◆ SOURCE EXCERPT:
* Begin *

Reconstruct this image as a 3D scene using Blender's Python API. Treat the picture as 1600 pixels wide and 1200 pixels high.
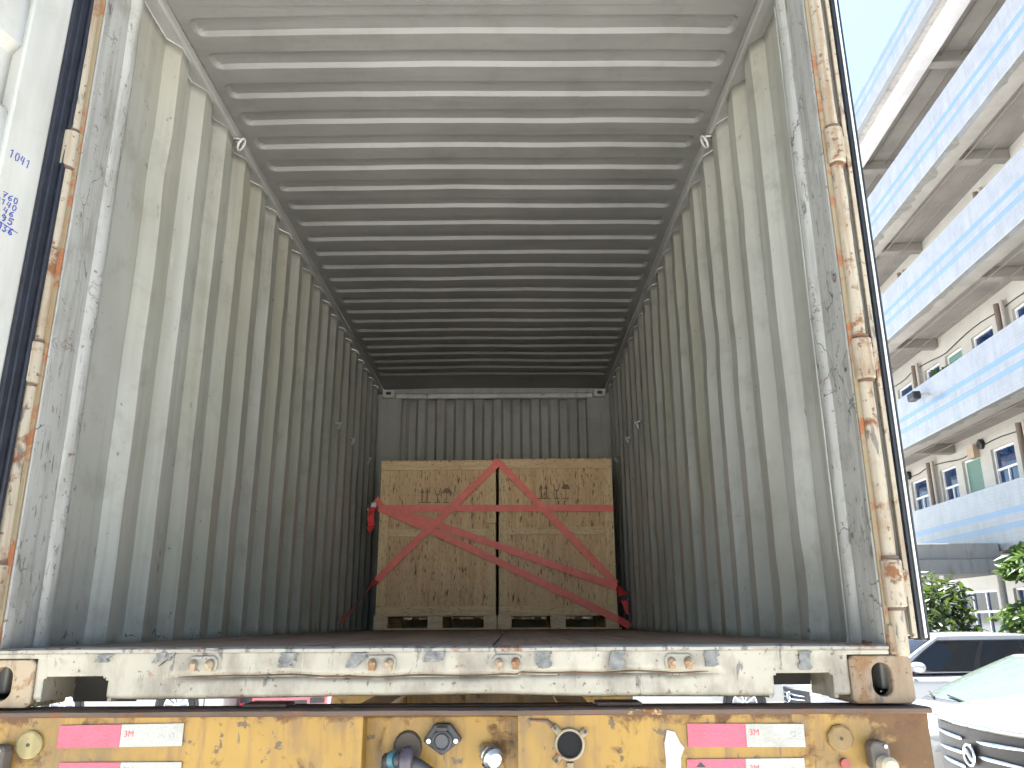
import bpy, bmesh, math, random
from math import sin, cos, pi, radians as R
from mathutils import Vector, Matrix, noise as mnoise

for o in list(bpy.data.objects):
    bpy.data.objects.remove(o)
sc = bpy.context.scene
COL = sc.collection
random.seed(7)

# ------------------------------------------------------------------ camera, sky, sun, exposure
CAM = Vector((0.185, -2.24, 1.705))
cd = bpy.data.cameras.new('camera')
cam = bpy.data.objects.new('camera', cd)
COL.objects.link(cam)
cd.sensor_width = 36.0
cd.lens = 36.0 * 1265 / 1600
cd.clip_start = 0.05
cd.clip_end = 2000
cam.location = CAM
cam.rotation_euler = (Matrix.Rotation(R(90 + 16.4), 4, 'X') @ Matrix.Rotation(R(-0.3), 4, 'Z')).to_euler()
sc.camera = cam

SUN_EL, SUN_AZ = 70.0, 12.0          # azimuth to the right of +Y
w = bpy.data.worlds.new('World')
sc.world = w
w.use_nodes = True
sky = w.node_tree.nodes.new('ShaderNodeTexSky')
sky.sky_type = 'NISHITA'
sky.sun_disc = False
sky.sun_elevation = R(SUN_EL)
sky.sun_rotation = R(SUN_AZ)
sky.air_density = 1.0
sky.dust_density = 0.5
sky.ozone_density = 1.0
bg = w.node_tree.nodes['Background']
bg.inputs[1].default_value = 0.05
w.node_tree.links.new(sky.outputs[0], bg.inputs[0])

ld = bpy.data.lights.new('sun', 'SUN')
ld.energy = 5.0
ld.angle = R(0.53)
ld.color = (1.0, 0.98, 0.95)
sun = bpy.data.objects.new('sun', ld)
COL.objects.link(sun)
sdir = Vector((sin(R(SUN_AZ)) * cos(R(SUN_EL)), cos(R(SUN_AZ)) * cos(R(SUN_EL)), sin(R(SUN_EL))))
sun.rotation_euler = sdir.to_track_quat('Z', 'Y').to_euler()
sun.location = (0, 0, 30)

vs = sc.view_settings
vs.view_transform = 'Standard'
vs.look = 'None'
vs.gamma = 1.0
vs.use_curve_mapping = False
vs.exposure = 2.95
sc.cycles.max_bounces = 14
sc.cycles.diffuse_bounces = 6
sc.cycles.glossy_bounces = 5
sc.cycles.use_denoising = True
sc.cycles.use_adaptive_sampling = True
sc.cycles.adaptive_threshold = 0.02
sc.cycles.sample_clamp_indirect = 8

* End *

◆ DIRECTIONS FOR THIS TASK: Pick out each line in the material containing "scene".

◆ RESPONSE TO THE TASK:
Reconstruct this image as a 3D scene using Blender's Python API. Treat the picture as 1600 pixels wide and 1200 pixels high.
sc = bpy.context.scene